Frutas y Plantas: Place Names in Manila


Tamarind Leaves

It is peculiar how place names are derived. In the city of Manila, it is interesting how names take root from endemic plants, fruits or the nature of the land. Take for example Quiapo. The name comes from the water hyacinth kiyapo which abounded in Quiapo’s estuaries. Its nearby district of Sampaloc comes from the tamarind trees, which sadly are no longer around, or maybe just in a mere scattering along the district’s few private gardens and street islands. Binondo comes from binundok or the once hilly terrain of the land. Pandacan was from pandanan, or the pandanus plant, the tropical plant with aromatic leaves used for cooking. Its other variety has its leaves used for making the all-around Filipino banig or mat, and bayong or basket. Nearby Paco is a nickname for the Franciscans, who administered spiritually to its citizens. But, Paco has a long history that dates back to the 17th century when it was founded as a village called Dilao, after the turmeric plant which abounded in the area. In fact, the very old district of Santa Ana was the seat of the pre-colonial kingdom of Sapa, so named after a brook or stream, referring to the nearby Pasig River. Mandaluyong comes from “may daluyong” referring to the surging sound of the river current, and Makati is from “ma kati” or the place where the river current is strong. Malate comes from maalat for the salt beds that were cultivated there. Intramuros stands on the old Maynilad kingdom of Raja Soliman. Maynilad literally means may nilad or where there is nilad.

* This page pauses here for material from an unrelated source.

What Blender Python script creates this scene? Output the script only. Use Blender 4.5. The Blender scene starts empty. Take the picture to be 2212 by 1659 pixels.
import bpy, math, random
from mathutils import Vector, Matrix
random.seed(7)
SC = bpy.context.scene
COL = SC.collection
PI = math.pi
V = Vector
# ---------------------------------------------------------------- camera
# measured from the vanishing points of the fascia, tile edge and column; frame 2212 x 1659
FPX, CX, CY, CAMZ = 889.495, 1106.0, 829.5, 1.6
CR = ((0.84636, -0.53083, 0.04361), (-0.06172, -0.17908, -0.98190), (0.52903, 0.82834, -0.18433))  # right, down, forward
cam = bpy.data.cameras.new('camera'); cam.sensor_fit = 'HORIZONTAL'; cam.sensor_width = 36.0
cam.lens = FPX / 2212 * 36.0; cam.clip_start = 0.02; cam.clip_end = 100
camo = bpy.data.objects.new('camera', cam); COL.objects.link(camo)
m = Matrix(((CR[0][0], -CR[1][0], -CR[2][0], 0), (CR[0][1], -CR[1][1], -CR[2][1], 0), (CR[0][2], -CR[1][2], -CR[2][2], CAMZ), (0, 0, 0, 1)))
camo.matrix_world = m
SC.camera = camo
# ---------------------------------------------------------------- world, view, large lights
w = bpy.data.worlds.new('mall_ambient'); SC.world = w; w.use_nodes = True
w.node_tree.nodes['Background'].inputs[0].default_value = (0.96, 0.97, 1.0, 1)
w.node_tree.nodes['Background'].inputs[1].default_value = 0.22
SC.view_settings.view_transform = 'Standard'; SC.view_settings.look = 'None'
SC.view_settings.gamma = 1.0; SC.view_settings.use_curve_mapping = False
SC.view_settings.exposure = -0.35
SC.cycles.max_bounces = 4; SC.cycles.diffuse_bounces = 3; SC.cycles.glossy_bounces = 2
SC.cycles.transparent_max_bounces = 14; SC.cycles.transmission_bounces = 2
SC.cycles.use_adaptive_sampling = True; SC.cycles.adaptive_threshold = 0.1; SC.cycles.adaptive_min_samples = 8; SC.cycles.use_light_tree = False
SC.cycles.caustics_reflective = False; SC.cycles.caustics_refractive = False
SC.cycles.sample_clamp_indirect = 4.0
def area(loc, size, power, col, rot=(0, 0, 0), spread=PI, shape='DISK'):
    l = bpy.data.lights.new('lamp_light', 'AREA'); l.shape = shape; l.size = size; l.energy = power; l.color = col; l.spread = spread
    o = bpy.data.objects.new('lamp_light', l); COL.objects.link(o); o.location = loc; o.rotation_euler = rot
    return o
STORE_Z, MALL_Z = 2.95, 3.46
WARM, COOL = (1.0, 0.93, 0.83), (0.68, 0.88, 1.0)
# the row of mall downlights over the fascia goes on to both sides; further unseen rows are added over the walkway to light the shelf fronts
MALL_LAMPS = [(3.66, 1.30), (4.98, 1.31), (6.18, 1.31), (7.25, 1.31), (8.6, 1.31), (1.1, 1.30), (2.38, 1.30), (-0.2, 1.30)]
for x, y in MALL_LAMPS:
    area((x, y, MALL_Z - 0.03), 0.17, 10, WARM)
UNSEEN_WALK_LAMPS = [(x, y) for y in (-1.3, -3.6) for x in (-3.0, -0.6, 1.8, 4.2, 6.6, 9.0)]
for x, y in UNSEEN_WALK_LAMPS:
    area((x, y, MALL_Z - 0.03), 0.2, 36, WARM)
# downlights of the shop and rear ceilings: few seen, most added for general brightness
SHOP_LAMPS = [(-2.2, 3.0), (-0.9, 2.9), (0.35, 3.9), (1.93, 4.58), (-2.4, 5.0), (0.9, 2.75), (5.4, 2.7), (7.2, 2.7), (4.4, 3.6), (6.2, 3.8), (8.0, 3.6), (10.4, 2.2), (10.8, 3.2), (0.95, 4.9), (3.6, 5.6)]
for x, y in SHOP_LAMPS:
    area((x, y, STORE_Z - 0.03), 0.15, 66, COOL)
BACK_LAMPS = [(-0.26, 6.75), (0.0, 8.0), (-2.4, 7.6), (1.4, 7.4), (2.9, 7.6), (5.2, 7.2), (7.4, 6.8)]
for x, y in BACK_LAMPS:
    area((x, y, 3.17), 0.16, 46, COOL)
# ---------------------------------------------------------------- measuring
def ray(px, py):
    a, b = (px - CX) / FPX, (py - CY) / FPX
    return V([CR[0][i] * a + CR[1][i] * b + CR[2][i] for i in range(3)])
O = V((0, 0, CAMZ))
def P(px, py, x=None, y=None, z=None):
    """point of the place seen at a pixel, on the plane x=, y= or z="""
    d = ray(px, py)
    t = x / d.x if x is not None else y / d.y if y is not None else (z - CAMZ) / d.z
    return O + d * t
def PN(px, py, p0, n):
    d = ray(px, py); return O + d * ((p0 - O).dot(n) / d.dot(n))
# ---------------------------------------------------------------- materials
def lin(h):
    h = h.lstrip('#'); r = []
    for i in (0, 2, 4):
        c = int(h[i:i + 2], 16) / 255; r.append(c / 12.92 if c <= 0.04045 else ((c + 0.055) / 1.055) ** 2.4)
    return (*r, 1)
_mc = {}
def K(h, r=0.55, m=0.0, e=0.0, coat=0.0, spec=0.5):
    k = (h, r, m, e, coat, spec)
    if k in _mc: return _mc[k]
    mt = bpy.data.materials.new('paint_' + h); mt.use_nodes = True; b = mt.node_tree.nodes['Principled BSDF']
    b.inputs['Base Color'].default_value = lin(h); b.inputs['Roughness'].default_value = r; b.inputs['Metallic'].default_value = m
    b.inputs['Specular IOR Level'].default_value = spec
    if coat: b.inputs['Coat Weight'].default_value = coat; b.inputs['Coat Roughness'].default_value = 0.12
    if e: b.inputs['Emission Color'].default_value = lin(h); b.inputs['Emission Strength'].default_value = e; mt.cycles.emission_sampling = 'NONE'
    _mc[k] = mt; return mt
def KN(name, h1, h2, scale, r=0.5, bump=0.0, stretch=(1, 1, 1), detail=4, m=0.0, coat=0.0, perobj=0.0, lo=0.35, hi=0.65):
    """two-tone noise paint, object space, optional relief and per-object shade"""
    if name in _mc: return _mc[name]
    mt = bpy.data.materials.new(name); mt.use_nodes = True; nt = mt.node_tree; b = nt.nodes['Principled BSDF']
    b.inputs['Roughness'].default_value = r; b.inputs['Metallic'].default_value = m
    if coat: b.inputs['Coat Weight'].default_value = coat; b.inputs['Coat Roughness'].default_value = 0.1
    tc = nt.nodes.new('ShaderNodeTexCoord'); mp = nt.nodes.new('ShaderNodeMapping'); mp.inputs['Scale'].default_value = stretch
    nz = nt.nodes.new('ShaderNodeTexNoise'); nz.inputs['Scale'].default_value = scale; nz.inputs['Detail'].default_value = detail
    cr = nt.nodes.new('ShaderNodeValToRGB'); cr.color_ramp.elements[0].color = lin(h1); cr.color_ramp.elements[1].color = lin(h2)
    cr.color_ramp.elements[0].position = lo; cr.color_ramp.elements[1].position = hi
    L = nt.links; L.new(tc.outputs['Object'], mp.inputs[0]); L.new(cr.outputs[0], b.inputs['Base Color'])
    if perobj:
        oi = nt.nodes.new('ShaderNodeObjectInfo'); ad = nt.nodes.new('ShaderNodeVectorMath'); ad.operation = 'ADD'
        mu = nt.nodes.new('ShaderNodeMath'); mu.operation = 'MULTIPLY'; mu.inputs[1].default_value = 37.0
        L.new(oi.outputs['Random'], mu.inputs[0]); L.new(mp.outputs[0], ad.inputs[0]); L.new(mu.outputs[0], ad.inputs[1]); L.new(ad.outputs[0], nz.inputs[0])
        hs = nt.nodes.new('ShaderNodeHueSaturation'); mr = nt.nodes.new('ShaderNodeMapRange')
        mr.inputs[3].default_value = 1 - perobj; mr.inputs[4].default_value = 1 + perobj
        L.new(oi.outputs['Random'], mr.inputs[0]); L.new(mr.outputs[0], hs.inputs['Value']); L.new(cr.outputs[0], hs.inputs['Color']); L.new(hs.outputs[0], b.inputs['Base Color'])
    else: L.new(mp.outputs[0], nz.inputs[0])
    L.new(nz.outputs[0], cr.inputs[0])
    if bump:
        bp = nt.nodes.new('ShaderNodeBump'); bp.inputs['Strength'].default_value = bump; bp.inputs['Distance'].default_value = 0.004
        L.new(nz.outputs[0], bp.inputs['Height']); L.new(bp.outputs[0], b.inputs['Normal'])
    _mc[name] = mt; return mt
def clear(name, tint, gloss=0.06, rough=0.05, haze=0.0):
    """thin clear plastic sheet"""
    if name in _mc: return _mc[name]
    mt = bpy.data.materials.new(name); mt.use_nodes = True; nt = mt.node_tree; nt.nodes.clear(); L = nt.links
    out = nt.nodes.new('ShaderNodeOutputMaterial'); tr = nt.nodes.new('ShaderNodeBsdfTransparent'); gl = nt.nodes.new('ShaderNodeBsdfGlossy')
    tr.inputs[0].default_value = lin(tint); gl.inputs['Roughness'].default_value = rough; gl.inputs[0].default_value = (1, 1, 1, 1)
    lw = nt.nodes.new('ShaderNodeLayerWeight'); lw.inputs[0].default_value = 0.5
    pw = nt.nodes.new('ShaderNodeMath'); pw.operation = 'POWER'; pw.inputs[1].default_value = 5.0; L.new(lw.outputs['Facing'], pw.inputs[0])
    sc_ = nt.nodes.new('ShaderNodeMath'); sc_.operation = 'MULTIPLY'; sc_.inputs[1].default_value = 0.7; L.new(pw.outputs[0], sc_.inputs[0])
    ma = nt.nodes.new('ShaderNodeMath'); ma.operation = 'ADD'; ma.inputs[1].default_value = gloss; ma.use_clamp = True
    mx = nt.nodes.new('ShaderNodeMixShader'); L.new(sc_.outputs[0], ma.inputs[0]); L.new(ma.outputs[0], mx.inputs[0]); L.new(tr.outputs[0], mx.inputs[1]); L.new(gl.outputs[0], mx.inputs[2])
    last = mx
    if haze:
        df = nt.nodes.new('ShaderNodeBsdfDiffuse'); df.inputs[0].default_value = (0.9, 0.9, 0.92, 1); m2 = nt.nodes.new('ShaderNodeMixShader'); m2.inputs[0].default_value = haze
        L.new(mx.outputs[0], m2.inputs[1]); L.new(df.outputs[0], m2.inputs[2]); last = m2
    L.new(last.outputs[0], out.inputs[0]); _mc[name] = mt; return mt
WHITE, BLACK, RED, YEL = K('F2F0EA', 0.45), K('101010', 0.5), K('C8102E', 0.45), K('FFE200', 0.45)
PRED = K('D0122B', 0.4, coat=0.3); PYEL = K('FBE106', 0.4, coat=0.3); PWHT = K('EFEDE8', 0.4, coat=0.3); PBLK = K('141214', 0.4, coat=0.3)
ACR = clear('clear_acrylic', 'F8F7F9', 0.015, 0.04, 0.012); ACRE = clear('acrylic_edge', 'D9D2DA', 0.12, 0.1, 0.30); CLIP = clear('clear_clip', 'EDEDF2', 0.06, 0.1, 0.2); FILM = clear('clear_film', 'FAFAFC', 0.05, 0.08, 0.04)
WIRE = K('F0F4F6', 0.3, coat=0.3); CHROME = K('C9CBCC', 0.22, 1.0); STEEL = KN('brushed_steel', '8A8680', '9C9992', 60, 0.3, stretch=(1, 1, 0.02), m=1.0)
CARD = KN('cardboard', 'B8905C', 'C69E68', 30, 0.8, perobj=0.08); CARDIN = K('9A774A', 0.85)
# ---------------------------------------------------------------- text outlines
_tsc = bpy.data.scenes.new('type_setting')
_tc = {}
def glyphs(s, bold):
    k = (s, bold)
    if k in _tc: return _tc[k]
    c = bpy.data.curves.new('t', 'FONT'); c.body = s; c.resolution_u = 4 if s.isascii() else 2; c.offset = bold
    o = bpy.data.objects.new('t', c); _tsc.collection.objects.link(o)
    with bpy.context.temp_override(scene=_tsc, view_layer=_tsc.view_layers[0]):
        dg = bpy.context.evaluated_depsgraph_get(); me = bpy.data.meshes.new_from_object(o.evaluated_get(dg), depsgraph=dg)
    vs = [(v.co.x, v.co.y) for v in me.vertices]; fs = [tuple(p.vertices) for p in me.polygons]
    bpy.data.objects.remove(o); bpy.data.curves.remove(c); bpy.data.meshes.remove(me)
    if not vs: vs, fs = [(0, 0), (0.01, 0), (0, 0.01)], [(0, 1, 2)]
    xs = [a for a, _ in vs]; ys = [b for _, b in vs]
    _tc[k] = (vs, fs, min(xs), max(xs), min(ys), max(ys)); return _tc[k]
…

Nilad is a type of mangrove plant or scyciphora with white flowers tinged with pink . Thus, may nilad or or manilad means there is nilad or a proliferation of nilad.   Somehow the “d” at the end was dropped.  It is enlightening how etymology can give us bits of the past and how the city must have been in all its raw and natural beauty ages ago, before it has become a jungle of concrete, traffic and busy lives.